DUDP this year begins celebrating the 50th Anniversary of the formal Master of Urban Planning (MUP) degree at the University of Washington. The establishment of the degree followed nearly a decade of interdepartmental interdisciplinary masters education in planning at UW, and preceded by a couple of years the formation of DUDP itself. It is a good time to celebrate; major changes are taking place, as described below.

New Faculty
We are pleased to announce two new members of our faculty this year. Qing Shen moved to Seattle from the University of Maryland to take up the position of Professor and Chair of our department. At Maryland, Prof. Shen was Professor and Associate Dean for Academic Affairs in the School of Architecture, Planning, and Preservation. Christopher Bitter also joined the department this year, as Assistant Professor, having come from the University of Arizona. Prof. Bitter has graduate degrees in Geography, and professional experience in real estate and urban economics in California and Arizona. At UW, he is teaching primarily in the Real Estate specialization and masters program.

New Programs

  • The UW DUDP also launched two new degree programs this year. The Master of Science in Real Estate welcomed its first class of 17 students in Autumn 2009. This two-year professional degree will provide students with the core and advanced training necessary for successful careers in the real estate industry. It will also capitalize on the successful and competitive location of the Runstad Center for Real Estate Studies in the College of Built Environments, where interactions with allied departments of Architecture, Construction Management, and Landscape Architecture as well as its home department of Urban Design and Planning, provide students with a richer and more comprehensive view of the entire Real Estate development process and industry than is typically provided by programs that are housed in schools of business.
  • DUDP and the Department of Landscape Architecture are taking applications for the first class of formal Concurrent Master of Urban Planning – Master of Landscape Architecture degree students. Students will be able now to pursue the two degrees simultaneously by sharing credits and writing a single thesis/professional project. The concurrent degree program allows faculty and students to better integrate teaching and research in a number of areas of joint interest, including urban ecology, green infrastructure, food systems planning, and community-based urban design.
  • This year, the College of Architecture and Urban Planning became the College of Built Environments. As part of a renewed commitment to interdisciplinary and interdepartmental education heralded by this name change, DUDP took the lead in piloting a new interdepartmental studio series of Built Environment Laboratories (BE Labs) with a multi-quarter sequence of courses focusing on post-earthquake recovery planning and design for a minority ethnic community in Taoping, Sichuan, China. The sequence involved a spring seminar including an exchange workshop and charrette with visiting planners and designers from Sichuan and Chongqing, China; a summer field studio in Yunnan and Sichuan; and a full-quarter autumn studio on campus.

Continuing Programs

  • Fritz Wagner, formerly the Dean of the College of Urban and Public Affairs at the University of New Orleans and presently serving as a research professor at the University of Washington's Department of Urban Design and Planning, is funded to continue a multi-year visioning planning project for a large area on the west bank of Jefferson Parish, Louisiana. He, along with Professors Sharon Sutton (architecture) and Daniel Winterbottom (landscape architecture), are working with 27 graduate students from the three departments in a studio class.
  • This is the 20th year of the University of Groningen and University of Washington student exchange program. Over these years, just under 80 students from the UW have spent a quarter in Groningen, the Netherlands, usually during the fall term. They join EU students in an English-language program consisting of an extensive course in Dutch Spatial Planning, and a team-based field study course that we accept as our second-year MUP studio.

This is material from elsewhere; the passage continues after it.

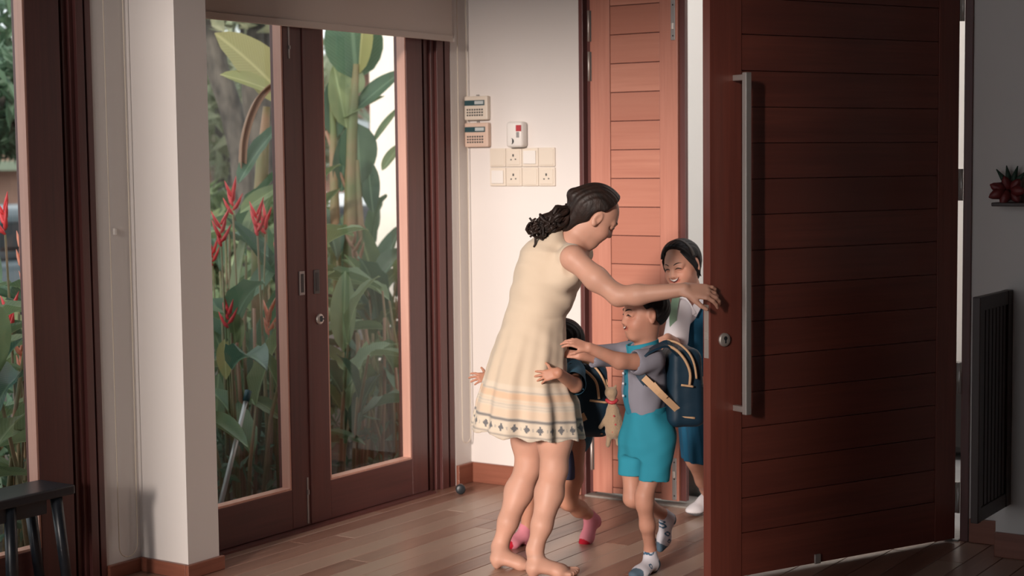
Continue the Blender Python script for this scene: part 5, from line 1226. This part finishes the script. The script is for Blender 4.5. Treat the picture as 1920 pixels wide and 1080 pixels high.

Honors, Awards and Accomplishments

  • Assistant Professor Brandon Born’s 1st-year Masters of Urban Planning Studio on “Planning the Process: City of Seattle Neighborhood Plan Update Process”, received the 2009 1st place American Planning Association-American Institute of Certified Planners National Student Project Award.
  • Associate Professor Dan Abramson received a Fulbright Scholarship for field research and action on “Resilience and Sustainability in the Ethnic Minority Settlements of Sichuan, China: Lessons for Community-based Disaster Recovery and Reconstruction,” to be used during sabbatical leave winter and spring Quarters, 2010.
  • Associate Professor Frank Westerlund and Acting Instructor Bob Freitag published their book Floodplain Management, A New Approach for a New Era, co-authored with Susan Bolton and J.L. Clark (Island Press, 2009).
  • Professor Qing Shen was appointed as a Tongji Chair Professor by Tongji University in Shanghai, China. This is a visiting appointment that will enable Prof. Shen to participate in collaborative research on urban transportation at Tongji University during summer and winter breaks.